Pidgin yang berkembang menjadi kreol akan lebih teratur dan terstruktur (Holmes,1991:96). Berdasarkan pernyataan Holmes tersebut perkembangan bahasa Melayu sebagai Pidgin menjadi kreol dapat dibuktikan dengan pembinaan dan pemeliharaan bahasa Melayu oleh Raja Ali Haji, sehingga bahasa melayu lebih teratur dan terstruktur. Pada saat itu status bahasa Melayu pasar yang pada awalnya tingkatnya dianggap rendah akhirnya memiliki status tinggi karena digunakan di Kesultanan Riau. Terlebih lagi ketika tanggal 28 Oktober 1928 bahasa Melayu tersebut diadopsi dan disahkan menjadi bahasa kesatuan Republik Indonesia dengan nama Bahasa indonesia. Pada tahap ini bahasa Indonesia yang pada mulanya bernama bahasa Melayu mengalami standarisasi atau pembakuan sehingga lebih terstruktur. Akhirnya bahasa Melayu Indonesia dari segi kosakata sangat berbeda dengan bahasa-bahasa Melayu lainnya seperti Melayu Malaysia, Melayu Brunai dan lain-lain bahkan Melayu Riau yang pada awalnya bahasa tersebut diadopsi. Sehingga bahasa Indonesia yang awalnya dari bahasa Melayu akhirnya digunakan dari generasi ke generasi hingga saat ini. Oleh karena itu dapat ditarik kesimpulan bahwa bahasa Indonesia terlahir dari proses kreolisasi.
Referensi
Collins, J.Y. 1980. Ambonese Malay and Creolization Theory. Kuala Lumpur: Dewan Bahasa dan Pustaka Kementerian Pelajaran Malaysia.
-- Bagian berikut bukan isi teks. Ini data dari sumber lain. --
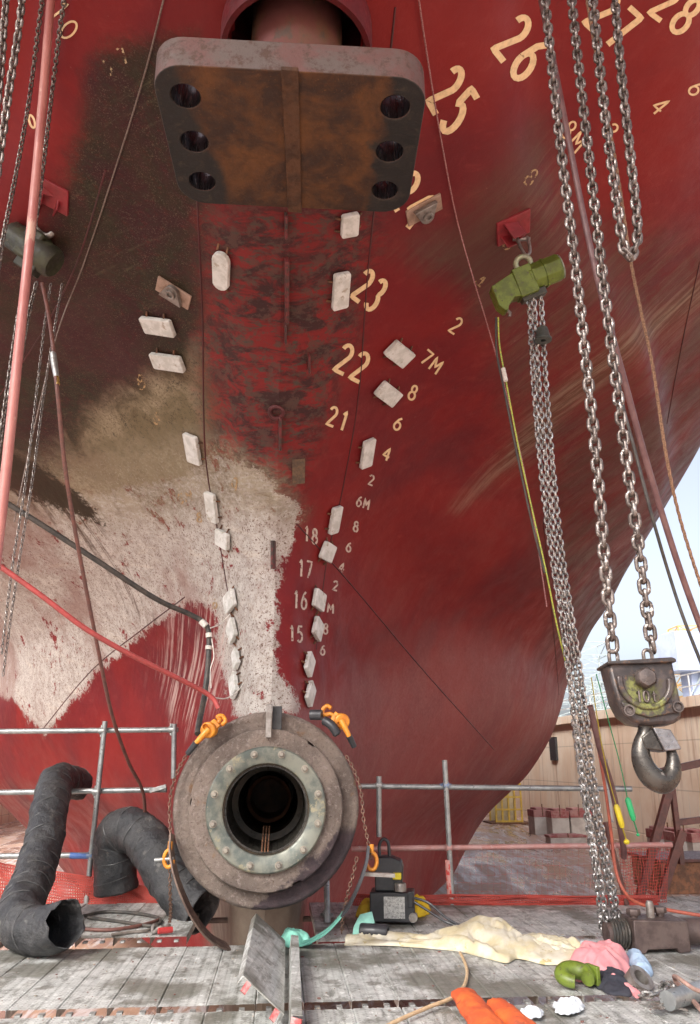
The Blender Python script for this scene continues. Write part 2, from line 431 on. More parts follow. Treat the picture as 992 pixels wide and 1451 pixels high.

Hamidy, UU.1998. Teks dan Pengarang di Riau. Pekanbaru: Unri Press.
Holmes, Janet. 1992. An Introduction to Sociolinguistics. London. Longman.
Junus, Umar. 1969. Sedjarah dan Perkembangan Kearah Bahasa Indonesia. Djakarta: Bhratara.
Parera, J.D.1993. Leksikon Istilah Pembelajaran Bahasa. Jakarta: Gramedia Pustaka Utama.
Wardhaugh, Ronald. 1986. An Introduction to Sociolinguistics. Cambridge: Basil Blackwell.